Jones's deficiencies as a schmoozer weighed most heavily at the beginning of the show, when the burden falls on Georges to welcome us to La Cage. But the beauty of Delamar's decision - and Jerry Herman's musical score - emerges when Jones digs into Georges's two big ballads, wooing Albin in "Song on the Sand" and then reminding Jean-Michel of his stepfather's virtues in "Look Over There."

Perhaps distracted by a loose body microphone on opening night, Peter Basone as Minister Dindon was the only other performer who wasn't all I'd desire. Hank Santos was a more sympathetic Jean-Michel than any I'd seen - I'm a bit ambivalent about that - and Allison O'Connor certainly helped to keep him that way as Anne, more than worthy of J-M despite her Dindon upbringing.

On the technical side, even the budget doesn't betray this as a community effort, for Emily Hunter's choreography and Kahei Shum's costume designs are clearly overachievements, while Mike Wilkins' musical direction, Matthew Emerson's sets, and Victoria Fisher's lighting are all spot-on. Les Cagelles consistently delighted and occasionally amazed, most notably Steven James as the S&M-flavored Hanna and Michael Julliard with his Queen-of-the-Night falsetto as Chantal.

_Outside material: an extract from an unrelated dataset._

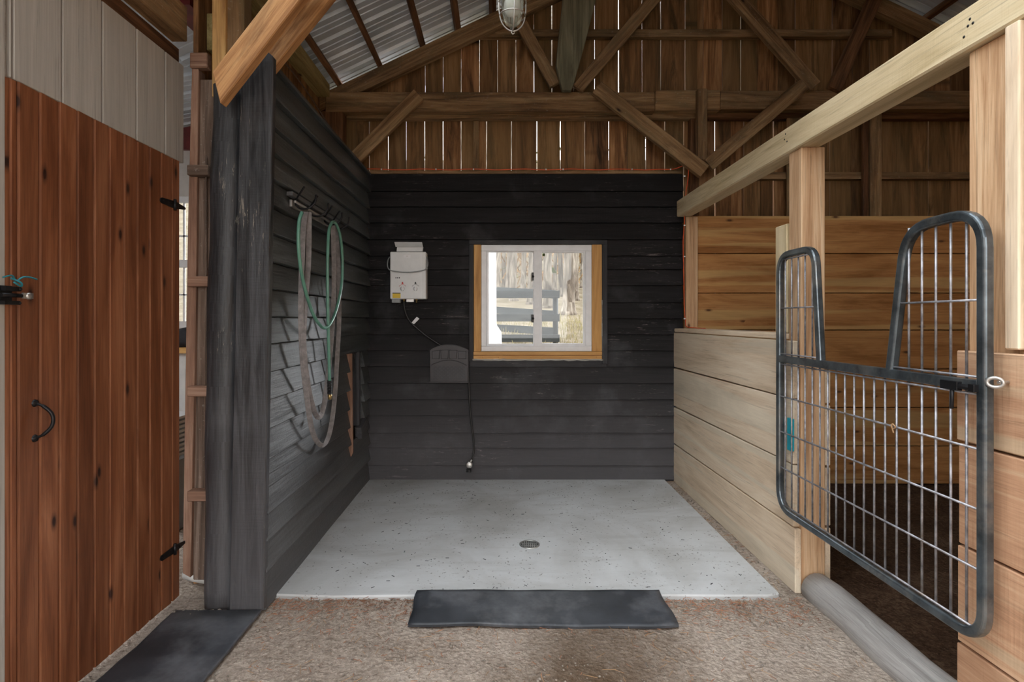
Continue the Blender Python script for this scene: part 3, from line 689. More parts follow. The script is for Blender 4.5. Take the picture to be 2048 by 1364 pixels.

Attitudes have evolved greatly since 1983, when LA CAGE AUX FOLLES first opened on Broadway, and since 1988, when Theatre Charlotte last brought the show to town. In the intervening years, we may have caught up with what Fierstein truly intended in his adaptation of the play by Jean Poiret. If you head on over to Queens Road, you might also realize that this musical I once assumed was about tolerance is actually about family values. As Anne quickly discovers, there's a huge difference between those who loudly talk the talk of family values and those who truly walk the walk.